Los católicos oramos por México especialmente en el mes de septiembre, el Mes de la Patria; solemos poner la bandera nacional en el presbiterio de nuestras iglesias para recordarlo. También en el mes de diciembre, en todas las misas en honor de Santa María de Guadalupe, pedimos a Dios dos gracias por su intercesión maternal: “que conozcamos mejor nuestra fe, y que busquemos el progreso de nuestra patria por caminos de justicia y de paz”.

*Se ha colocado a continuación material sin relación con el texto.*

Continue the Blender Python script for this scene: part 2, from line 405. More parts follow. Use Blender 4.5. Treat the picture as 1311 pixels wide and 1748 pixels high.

Esta misma oración se eleva al cielo a lo largo del año, no sólo por los millones de peregrinos que visitan la Basílica del Tepeyac, sino también en las catedrales, parroquias y templos del país, que no son pocos. ¿Por qué, pues, nuestro progreso es tan raquítico y tan disparejo? ¿Por qué medio México padece pobreza, miseria y marginación? ¿Por qué no tenemos paz? ¿Por qué la inseguridad es nuestra preocupación mayor? ¿Por qué tantos robos y tantos asaltos? Porque, aunque existan cosas buenas que cuentan, los desaparecidos, secuestrados, asesinados, calcinados y descuartizados, que suman miles y miles, ésos parecen no contar. No se les tiene en cuenta, aunque su número crezca todos los días. Además, cada víctima debe multiplicarse por todos los miembros de la familia: padre, madre, hijos, hermanos afectados. Son miles de familias lastimadas, cuyo dolor se eleva al cielo y cuyo clamor de justicia se vuelve cada día más estremecedor. Aunque las cifras se maquillen y las encuestas se manipulen, la realidad se impone. Los hechos hablan por sí mismos, y el negarlos disminuye la credibilidad y aumenta la perversidad de quien lo hace. Los errores siempre se pagan, primero los débiles y luego los responsables.
Esas madres de familia que, con azadón y pala en mano, andan entre matorrales desenterrando cadáveres en busca de sus hijos y, después de penosa búsqueda, localizan sus despojos, los riegan con sus lágrimas y logran al final darles humana y cristiana sepultura, son la verdadera imagen de la Patria adolorida, a la que debemos honrar como ejemplo de humanidad y de piedad. Y reclamo de justicia. Ese es el verdadero “Grito de Dolores” que genera libertad y al cual no le prestamos oídos. Ese grito no termina en el vacío, sino que persiste insistente ante el trono de Dios. Aquí recibió respuesta pronta en el mensaje de Santa María de Guadalupe cuando la gestación dolorosa de nuestra patria. Ella se presentó ante Juan Diego como la Madre pronta a “escuchar su llanto, su tristeza, para remediar, para curar todas sus diferentes penas, sus miserias, sus dolores” (Nican Mopohua, 32), elenco éste no de poca monta o de pasado remoto, sino de cruel y actual realidad.
¿Por qué, ahora, los mexicanos lastimados por la injusticia, la violencia, la crueldad, la impotencia y el menosprecio no encontramos remedio satisfactorio y oportuno? Porque, quienes deberían brindar seguridad y protección se manifiestan impotentes para poner remedio, y hasta remisos para intentarlo. “Levanto mis ojos a los montes, ¿de dónde me vendrá el auxilio?”, se preguntaba al salmista atribulado, y se respondía: “El auxilio me viene del Señor, que hizo el cielo y la tierra” (Ps.121). Los pobres y sencillos levantan sus ojos a la altura del Tepeyac, mientras los poderosos no alcanzan a ver más allá de sus mezquinos intereses: cómo ganar las elecciones, cómo optimizar ganancias, cómo mantenerse en el poder. Atender al mensaje de Guadalupe, “evangelio perfectamente inculturado” según san Juan Pablo II, es camino obligado para hacernos oír ante quien prometió hacerlo y puede poner remedio. Por ello la proclamamos como nuestros libertadores: “Patrona de nuestra libertad”.